Defending a title is a hard thing to do.
For the Xavier women’s basketball team (8-14, 3-7 Atlantic 10) the odds of repeating as A-10 champs are slim to none.
The thought was probably never in the team’s itinerary this season, after losing six letterman from last year’s Cinderella squad which reached the Elite Eight of 2001 NCAA Tournament.
This year the Musketeers return one starter in Reetta Piipari, who is averaging 12.5 points per game. Lone senior Shavon Bell (10.1ppg) and junior guard Amy Waugh (14.9 ppg), both reserves last season, are the only players with experience. The rest of the squad consists of five freshman and three sophomores.
“We have young leadership and we just expected them to lead a very young team,” coach Melanie Balcomb said. “They were the support role for the five seniors I had last season. Now we try to tell them they have to take a lot of the leadership role.”
Temple will travel to Xavier this weekend as part of an Ohio roadtrip. Temple plays at Dayton Friday and Xavier Sunday.
Xavier is faced this year with the task of rebuilding. It posted a school-best 31-3 record and rolled past national powerhouse Tennessee in the NCAA Sweet 16 last year.
Nicole Levandusky, Jennifer Phillips and Taru Tuukkanen were the core of last seasons’ A-10 championship squad and accounted for 65 percent of the teams’ scoring. All three were selected in the 2001 WNBA Draft.
“The tough part is we did so well last year that freshman felt they had big shoes to fill and they felt a lot of pressure to live up to [that],” Balcomb said.
But she knew what would be in store for her team this season, despite last year’s success. Xavier has had four separate losing streaks this season, including a stretch of four conference losses to teams they dominated last year.
The price for success has been painful so far for the Musketeers, who had to fulfill a hefty preseason schedule after the national schedule they built up for last season’s squad. The team went 5-7 in and out of conference play this season.
The Musketeers have won the last five meetings against the Owls, but this year’s match up will be much different.
“I know they have so many players returning and have improved so much from last year, and I look for them to be very strong and athletic,” Balcomb said of Temple.
“I’m sure they’re very good defensively, pressuring and trapping and creating a lot of turnovers.
“I know they’re very hungry to win this year so going in against them we know they’re going to be very aggressive and we’re going to have to take care of the basketball. They’re only going to get better.”
That they are.
The Owls have done a complete 180 and have seasoned themselves as being one of the most dominant teams in the conference this season.

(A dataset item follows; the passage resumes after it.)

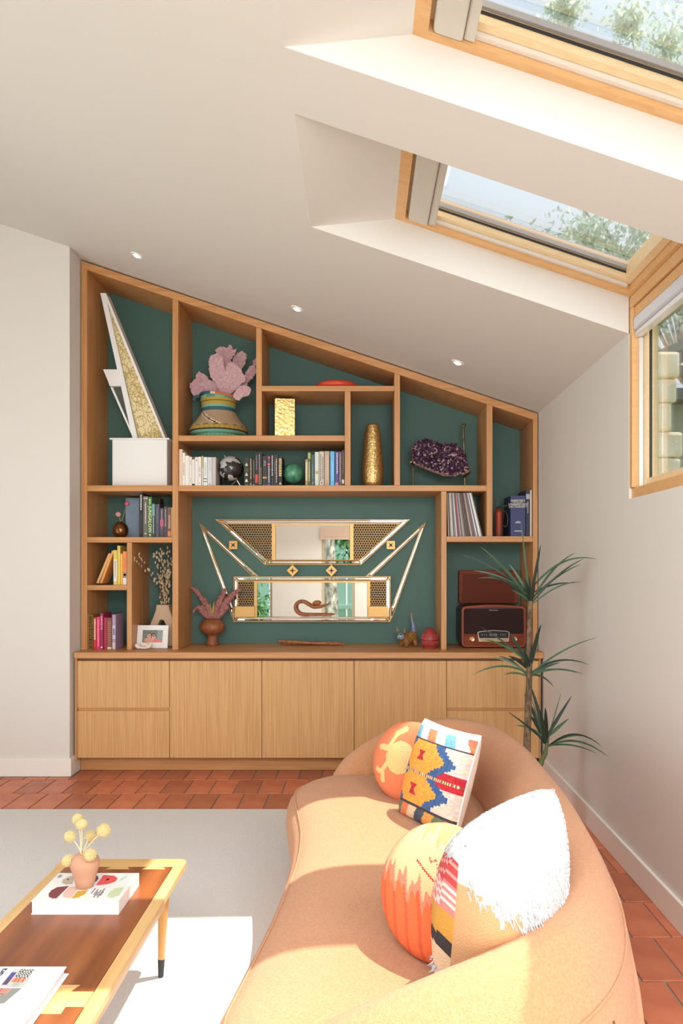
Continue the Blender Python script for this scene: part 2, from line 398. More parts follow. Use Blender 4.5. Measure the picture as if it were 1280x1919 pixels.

It’s ironic how the roles have switched for Xavier and Temple this season. The Musketeers are tumbling through rebuilding and growing pains with a squad full of freshmen, while Temple continues to feed off of its senior leadership.
Temple also has the tools and experience needed to make an A-10 tournament run. And Coach Dawn Staley did a fine job with the non-conference scheduling in facing top caliber opponents.
Temple was 6-6 in those games, while competing at the highest level outside of their environment and comfort zone could help them keep their poise come tournament time.
Still, despite Xavier’s unsuccessful reign, Staley knows that every game counts and in A-10 games, records are often pushed to the side.
“Huge,” said Staley of the Ohio road trip. “I think it’s huge and most important that we take one game at a time and we don’t have a let down like we did at St. Bonaventure. So we have to keep our players focused on one game at a time and see where it takes us.”
Some of the Owls who have been around in the Xavier glory days aren’t sure what to expect this weekend.
“I don’t know who they have anymore,” said senior center Lisa Jakubowicz, who is familiar with the Xavier squads of the past and their dominating frontcourt. “So I guess I’m going to have to take it how I see it.”